Wow, got a link for that? If not, I’ll look around.
Denmark has something like 4.3 gigawatts of wind capacity and about 5.6 million people and they are a very energy efficient country consuming only about 18 kilowatt-hours a day per capita. So meeting 90% of demand from wind seems quite doable under the right conditions.
Smart grids will help smooth this out. There is a lot of consumption that can be throttled or geo-graphically re-allocated, including A/C systems, water pumps, some lighting, EV charging and massive data centers to name a few.
Normally, my EV is plugged into the wall with a time-delay charge start time. However, if electricity was being “over-generated”, the EV could, with the right smarts, start charging immediately.
Time of use rates, which are now fixed, could be discounted within a range – this would allow large electricity consumers the option of shifting electricity use around somewhat.
Somewhere I ran across an interesting study. The researchers took a large office building and linked ventilation fan speed to solar panel output (on sunny days).
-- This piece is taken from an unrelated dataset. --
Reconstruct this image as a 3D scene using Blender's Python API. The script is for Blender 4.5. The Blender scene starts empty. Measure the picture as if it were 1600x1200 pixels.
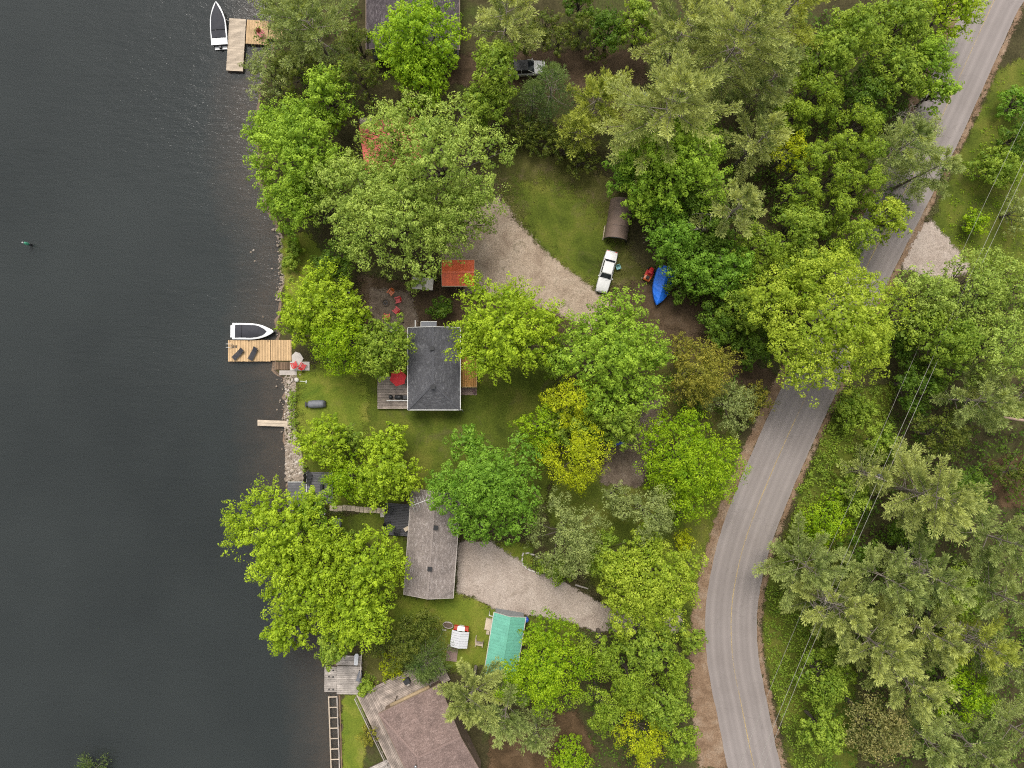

That meant that air exchange rates varied throughout the day as clouds passed over panels.
They (IIRC) tracked panel output on some days and simply left the system running without tracking on others. People working in the buildings could not reliably report on which days the system was tracking.
That points out a large potential segment for load-shifting. Slow down air exchanges when the Sun isn’t as bright or the wind not blowing as hard. If it’s going to be for prolonged times, then stagger which building is running at highest speed in order to lower peak demand.
Lower peak demands have value to the grid. End-users should receive a bit of that value for allowing the grid to manage their use.
A “36 average miles per day” can be charged an hour and a half to three hours with a Level 2 (240 vac) charger. Three hours or less out of 12 gives the grid a lot of flexibility to use peak supply and avoid troughs.